Could someone explain why the following is true? $$\max_{A: Tr(A)=1} \langle B,A \rangle = \|B\|_{\infty}.$$ Where the infinity norm is the standard operator norm of a matrix, and $\langle A,B\rangle =Tr(A^*B)$ is the standard inner product. I am not able to formally prove it, but can intuitively see it being true.

Answer 1

Of course, you need absolute value: $$ \max\left\{|\langle B,A\rangle|\,:\ \text{Tr}(A)=1\right\}=\|B\|_\infty. $$ Also, as stated, the equality is false: consider $$ B=\begin{bmatrix}1&1\\0&1\end{bmatrix}, \ \ \ A=\begin{bmatrix}1&n\\ 1&0\end{bmatrix}. $$ Then $\text{Tr}(A)=1$, and $$\langle B,A\rangle=\text{Tr}(B^*A)=n+1,$$ for every $n$. The right requirement is that the one-norm of $A$ is one: $$\tag{1} \max\left\{|\langle B,A\rangle|\,:\ \text{Tr}(|A|)=1\right\}=\|B\|_\infty. $$ So we can simply assume that $A$ is positive and $\text{Tr}(A)=1$. By using the inequality $|\text{Tr}(X)|=\text{Tr}(|X|)$, we get $$ |\langle B,A\rangle|=|\text{Tr}(B^*A)|\leq\text{Tr}(|B^*A|) =\text{Tr}((A^*BB^*A)^{1/2})\leq\|B\|_\infty\,\text{Tr}((A^*A)^{1/2})=\|B\|_\infty. $$ Above we are using the inequalities, $BB^*\leq\|B\|^2\,I$, and that the square root preserves order.

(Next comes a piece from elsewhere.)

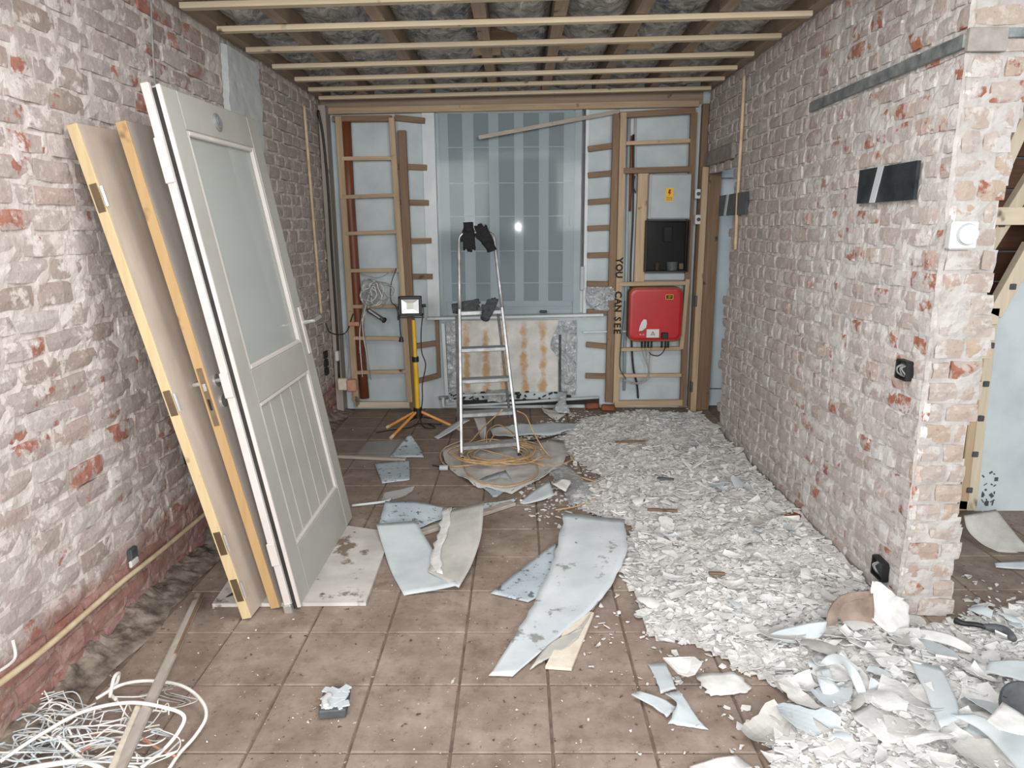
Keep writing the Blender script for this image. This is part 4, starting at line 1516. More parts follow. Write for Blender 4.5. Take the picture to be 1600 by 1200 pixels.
# rebated edge toward the camera: seal + outer edge strip
gp(MB().box((-Td / 2, -0.004, Hd / 2 - 0.004), (Td * 0.8, 0.010, Hd - 0.01)), 'rubber_seal', 'rubber')
gp(MB().cbox((-0.045, -0.016, Hd / 2 + 0.005), (0.03, 0.02, Hd + 0.01), 0.003), 'edge_strip', 'door_light')
gp(MB().cbox((-0.006, -0.006, Hd / 2), (0.016, 0.012, Hd), 0.002), 'edge_strip', 'door_light')
for zz in (0.26, 0.98, 1.82):
    gp(MB().cbox((-0.045, -0.030, zz), (0.034, 0.010, 0.10 if zz < 1.5 else 0.16), 0.003), 'edge_hinge', 'door_light')
gp(MB().cbox((-0.045, -0.024, 0.005), (0.034, 0.03, 0.05), 0.004), 'bottom_pivot', 'chrome')
c = Vector((0.0, Wd * 0.47, Hd - 0.075))
em = gp(MB().tube([(0.0, c.y, c.z), (0.006, c.y, c.z), (0.010, c.y, c.z)], [0.036, 0.036, 0.030], 24), 'round_plate', 'alu')
gp(MB().tube([(0.010, c.y, c.z), (0.013, c.y, c.z)], [0.024, 0.020], 20), 'plate_relief', 'steel_strip', em)
# handle plate + lever on far stile
hz = 1.05
hp_ = gp(MB().cbox((0.004, Wd - 0.045, hz), (0.008, 0.042, 0.24), 0.003), 'handle_plate', 'door_light')
gp(MB().tube(spline([(0.004, Wd - 0.045, hz + .04), (0.05, Wd - 0.045, hz + .04), (0.06, Wd - 0.03, hz + .04), (0.06, Wd + 0.07, hz + .045)], 5), 0.010, 10), 'lever_handle', 'chrome')

# white panel on the floor under the doors
pl = [fl(465, 952, 0.0), fl(576, 946, 0.0), fl(612, 832, 0.0), fl(560, 822, 0.0)]
pb = MB()
for_pts = [fl(332, 949, 0.0), fl(572, 947, 0.0), fl(612, 836, 0.0), fl(545, 826, 0.0), fl(400, 850, 0.0)]
pb.prism([Vector((p.x, p.y, 0.001)) for p in for_pts], (0, 0, 0.016))
tag(pb.build('board_panel', 'laminate'), 'dusty pale laminate panel lying under the leaning doors', 'panel')
hk = [fl(352, 936, .01), fl(362, 929, .02), fl(372, 926, .01), (fl(366, 932, .012))]
cable('black_hook', 'rubber', hk, 0.006, 'small black hook on the floor beside the first leaning door', 'hook')

# ================================================================== STEPLADDER
A0, A1 = Vector((-0.39, 4.50, 0)), Vector((0.005, 4.585, 0))
T0, T1 = Vector((-0.412, 4.93, 1.46)), Vector((-0.165, 4.975, 1.46))
ld = thing('step_ladder', 'aluminium step ladder with a tubular top hoop', 'ladder', (A0 + A1) / 2)


def at_y(p, q, py):
    a_, b_ = 0.0, 1.0
    for _ in range(40):
        m_ = (a_ + b_) / 2
        if pj(p.lerp(q, m_))[1] > py:
            a_ = m_
        else:
            b_ = m_
    return p.lerp(q, a_)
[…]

We have shown that $$\tag{2} \max\left\{|\langle B,A\rangle|\,:\ \text{Tr}(|A|)=1\right\}\leq\|B\|_\infty. $$ Now fix $\varepsilon>0$. Then there exist $x,y\in H$ with $\|x\|=\|y\|=1$ and $\langle Bx,y\rangle>\|B\|_\infty-\varepsilon.$ Let $\{e_n\}$ be an orthonormal basis of $H$ where $e_1=x$, and write $E_{x,y}$ for the rank-one operator that maps $x$ to $y$ (i.e., $E_{x,y}=\langle \cdot,x\rangle y$). Then $|E_{x,y}|=(E_{y,x}E_{x,y})^{1/2}=E_{y,y}^{1/2}=E_{y,y}$, so $\text{Tr}(|E_{x,y})=1$; and \begin{align} |\text{Tr}(B^*E_{y,x})|&=|\text{Tr}(BE_{x,y})|=|\text{Tr}(E_{x,y}BE_{x,x})|=\left|\sum_{n=1}^\infty\langle E_{x,y}BE_{x,x}e_n,e_n\rangle\right|\\ \ \\ &=\left|\sum_{n=1}^\infty\langle BE_{x,x}e_n,E_{y,x}e_n\rangle\right| =\langle Bx,y\rangle>\|B\|_\infty-\varepsilon. \end{align} Thus, as $\varepsilon$ is arbitrary, $$\tag{3} \max\left\{|\langle B,A\rangle|\,:\ \text{Tr}(|A|)=1\right\}\geq\|B\|_\infty. $$ By combining $(2)$ and $(3)$, we get $(1)$.